Aber die letzte Entscheidung über den Umfang Groß-Somalis liegt in den Händen Abessiniens, ohne dessen südöstliche Provinz Ogaden der neue Staat gar nicht lebensfähig wäre. Auf den riesigen Steppen Ogadens weiden die Somalihirten seit Jahrhunderten ihre großen Vieh- und Straußherden, wofür sie auch heute noch dem christlichen Gouverneur der abessini-schen Stadt Harar Tribut zahlen. Die Abessinier sind aber durchaus nicht bereit, zugunsten Somalis auf ihre Provinz Ogaden zu verzichten. Als „von Kairo gespeiste Haschischträume“ bezeichnet Abessiniens Delegierter bei der UNO, Zawde Hiywot, die diesbezüglichen Wünsche der Somalis, wobei ihm der französische Außenminister Couve de Murville durchaus beipflichtet. Im Gegenteil — die Regierung des Negus Negesti Haile Selassie I. hofft, daß das somalische Küstengebiet dereinst Abessinien zufallen wird, wodurch dann der bisherige große Binnenstaat auch zu einer einflußreichen Küstenmacht werden könnte. „Die Somalis sind Abessinier, sie sind unsere Brüder; warum sollten sie nicht mit uns einen Staat schaffen?“ So sagt man in Addis Abeba.

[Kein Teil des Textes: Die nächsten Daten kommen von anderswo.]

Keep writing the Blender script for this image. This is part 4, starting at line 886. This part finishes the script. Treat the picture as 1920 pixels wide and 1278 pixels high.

Das also sind die Gründe, warum man in den UNO-Kreisen New Yorks mit Bangen dem 2. Dezember 1960 entgegensieht, und die Situation wird dadurch nicht erleichtert, daß Mohammed Isa, der Führer der „Jung-Somali-liga“, der gerade jetzt dort weilt, die Mandatskommission ständig daran erinnert, daß die Zeit für den Westen in Somalia rasch ablaufe.